La terre de Palestine-Israël est formée d’une montagne centrale entre deux parties basses, la plaine côtière et le creux du Jourdain. Mais en quelques endroits se détachent des monts isolés comme le Carmel et le Thabor, lui visible de loin, depuis Nazareth et très présent dans l’Histoire du pays.

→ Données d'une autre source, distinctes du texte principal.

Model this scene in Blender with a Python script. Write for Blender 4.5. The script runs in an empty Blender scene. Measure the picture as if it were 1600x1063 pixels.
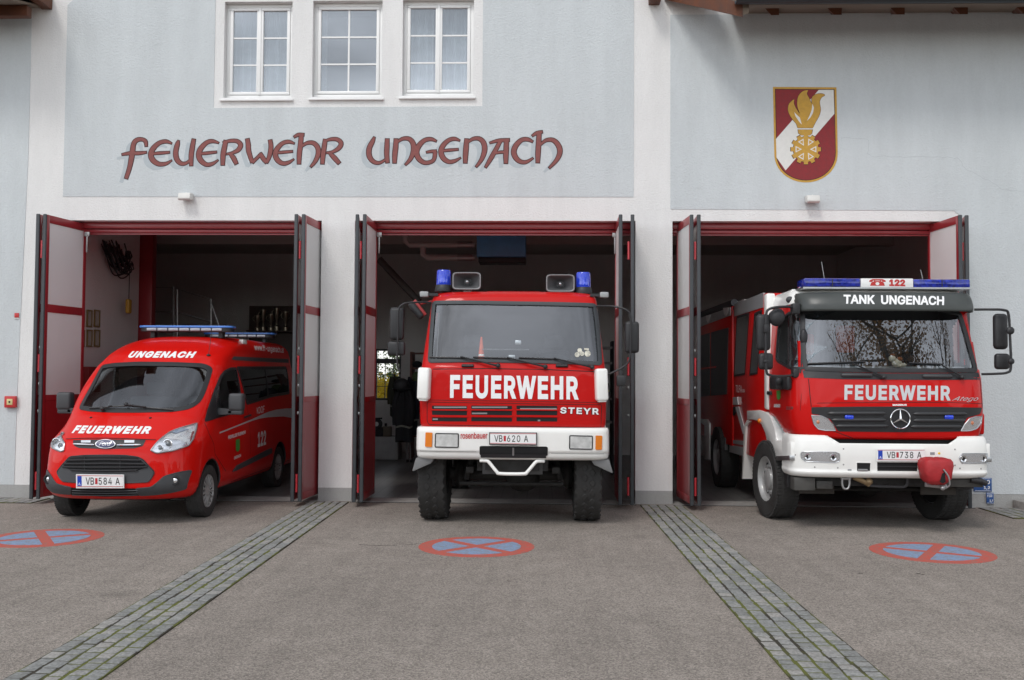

Le début de l’histoire de Saül commence et finit dramatiquement à proximité du djebel et Tor, en arabe le mont du Taureau. Dans le premier livre de Samuel, le prophète donne l’onction royale au jeune Benjaminite et l’envoie dans la campagne de Galilée : “Tu arriveras au chêne de Thabor… délaisseras Béthel… et arriveras à Gibéa” -1S 10, 3-4. Quelques années plus tard il sera tué par les Philistins lors d’une bataille sur le mont Gelboé, à quelque distance du même Thabor, et son corps et celui de ses fils exposés aux murailles de Beth-Shéan, la grande ville voisine -1S 31, 1-10. Mais celui qui a ouvert la voie royale à David est presque oublié.

© MAB/CTS

Un autre épisode fameux, plus ancien, commémoré au Thabor est raconté dans le livre des Juges avec la saveur des épopées antiques. En ce temps-là, environ 150 ans avant la royauté israélite, la cohabitation avec les Cananéens est assez batailleuse et c’est dans la région galiléenne entre la plaine de Yizréel, où pointe le Thabor, et les hauteurs de Haçor, que va se dérouler un combat entre chefs de tribus rivales. Une femme de la région d’Éphraïm, la prêtresse Débora, désigne un membre du clan de Nephtali, Baraq, pour diriger les opérations en faveur d’Israël : “Le Seigneur Dieu d’Israël a ordonné : Va, marche vers le mont Thabor et prends avec toi 10 000 hommes des fils de Nephtali et de Zabulon”. Ce sont les familles installées au nord du territoire que vient de conquérir Israël. “Baraq descendit du mont Thabor avec 10 000 hommes derrière lui” et infligea aux ennemis une défaite cuisante -Jg 4, 4-16. Le chapitre 5 des Juges célèbre par un chant guerrier cette victoire du Seigneur et des tribus nordistes contre leurs oppresseurs. Une brève évocation se trouve dans le Ps 89, 13 : “À ton nom le Thabor et l’Hermon crient de joie !” ainsi qu’une mention en Dt 33, 18 : “Tu es heureux, Zabulon, en tes expéditions.” Le village arabe du bas de la montagne porte le nom de Dabbouryieh, rappelant l’audacieuse Débora.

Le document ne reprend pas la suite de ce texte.